Reagan showed it’s possible to completely reorient a political party; just consider that before Reagan, the GOP was seen as the party that was more likely to increase taxes. But we also shouldn’t underestimate how hard it is to establish that new orientation and to communicate it to voters. Reagan and allies like the late Rep. Jack Kemp spent years persuading, haranguing and browbeating, and at first they couldn’t even convince other Republicans.

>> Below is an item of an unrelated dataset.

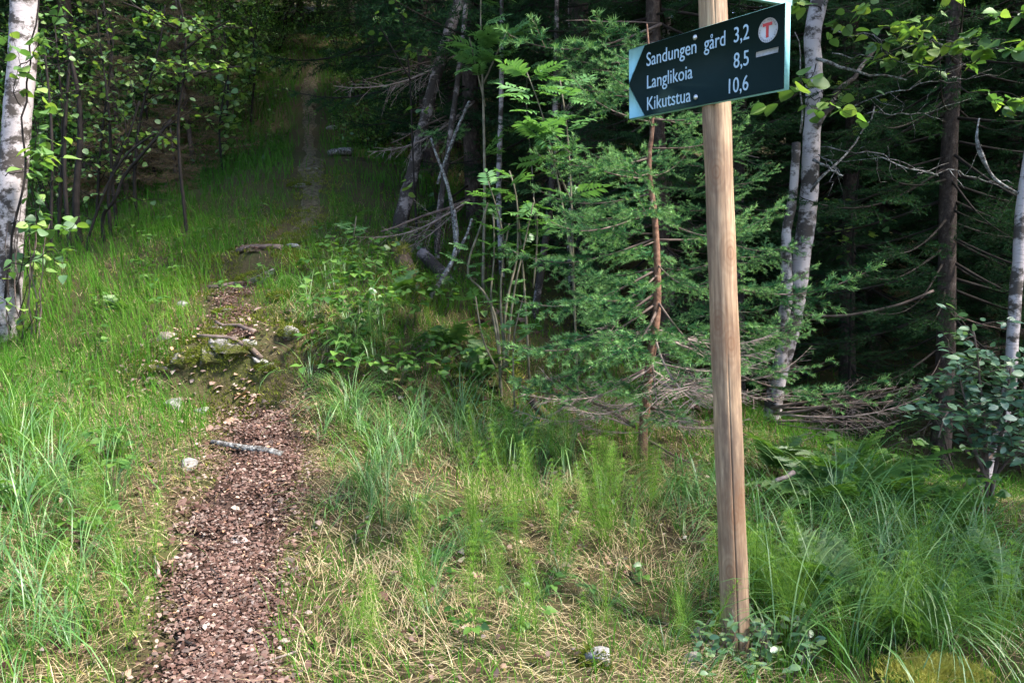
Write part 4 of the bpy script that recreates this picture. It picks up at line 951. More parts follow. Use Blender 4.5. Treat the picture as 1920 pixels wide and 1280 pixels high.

For this reason, Republicans should not pass up the opportunity of this moment. One way to jump-start this reorientation today would be to make a dramatic move to distance the party from Trump. A poll on Jan. 6, the day pro-Trump insurgents stormed the Capitol, found that 43 percent of Republicans opposed the attack. Just two days later, as more details emerged, another poll found 71 percent of Republicans opposing the storming, and 58 percent strongly opposing it. At least half of Republicans, in other words, know that something is deeply wrong with their party.

This is where Republican leaders come in. If a significant section of the Republican Party comes out strongly against extremism, makes a case for preventing Trump from holding office again and simply tells the truth about the election, many voters will pay attention. Many who are drifting away from the party might be reassured enough to come back, and ready to hear the Republican Party’s reset around positive proposals for rebuilding the working class and creating an economy that works for everyone.

This is a moment of peril for the GOP, but it’s also an opportunity that may not come again, with Trump banned from Twitter, with donors backing away, with the entire nation outraged, with elections two years away.

When it’s not clear what the politically wisest course is, you might as well do the right thing. If Republicans do so, then forever afterward Republicans can say that when it came down to it, we told the truth, we risked our careers, we saved our party, we saved the country. The alternative is for Republicans, divided and demoralized, to become reacquainted with those 40 years they spent locked out of control of Congress. They may have plenty of time to read those history books soon.